The Middlesbrough-born businessman – who’s the featured interview in the first issue of our Tees Business magazine – says he is willing to forego his salary for his first year in office to help launch a number of schemes designed to kick-start the town.

Preston, who runs several businesses and two charities in the town, said: “I’m not standing for mayor for the money or because I need a job – but because I believe I can do some good for my hometown.

“During my first year in office I’d aim to get several projects going, starting with an enterprise competition among schools.

“The scheme might cost £20,000 to launch,” he said. “There’s no money spare within the council, so I’ll look for sponsorship from local businesses.

“If we win sponsorship then I’ll redirect that element of my salary into another project for the good of Middlesbrough. Otherwise, I’ll use part of my mayor’s salary to fund it in the first year.

“I’ve thought long and hard about donating my first year’s salary, as I don’t believe the mayor’s role should be solely for wealthy people. However, I’m absolutely committed to making this and other schemes work for Middlesbrough.”

Preston believes promoting entrepreneurial skills to create more new business start-ups is critical to kick starting job creation in the town.

He says it is crucial to “light a spark” in the minds of young people to encourage enterprise and business start-ups.

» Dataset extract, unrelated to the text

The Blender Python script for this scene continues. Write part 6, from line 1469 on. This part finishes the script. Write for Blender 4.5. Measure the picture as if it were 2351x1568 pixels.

If elected, he plans to create annual school competitions challenging pupils to come up with business ideas and operate them in the local community.

Explaining his idea, Preston added: “We’ve got at least as much talent for great business ideas and making money here in Middlesbrough as anywhere else in the country.

“But we don’t have an entrepreneurial culture to anything like the necessary scale. In fact, Middlesbrough has half as many business start-ups as other areas in the country.

“It’s a problem that won’t be easy to solve but getting kids to think about enterprise and to have an entrepreneurial spirit is an important first step.

“It’s a way of helping to push ideas for creating money, jobs and self-reliance. It’s about lighting the spark in young people’s minds to go out there and do it themselves.

As mayor, Preston says he would create a primary and secondary schools competitions, with each school competing to win a prize by creating the best business idea.

Preston, who founded Middlesbrough and Teesside Philanthropic Foundation that has raised £800,000 for local community groups over the past four years, plans to appoint a business mentor to each school.

He said: “We’ll get successful local business people to mentor the students and then help judge which schools came up with the best idea – whether that’s how much money they made, how creative it was or how much good it did in their community.

“They’ll need to put a business plan together and consider how they’ll promote their business but ultimately it’s about getting young people to think about what’s involved in starting and running a business.

“Naturally, we’d be looking for ideas with more innovation, energy and profit from the secondary school students, but we’d put some great prizes for the winning years in each school – maybe a trip to Flamingo Land or London.”

The Middlesbrough mayoral election takes place on May 7, the same day as the General Election.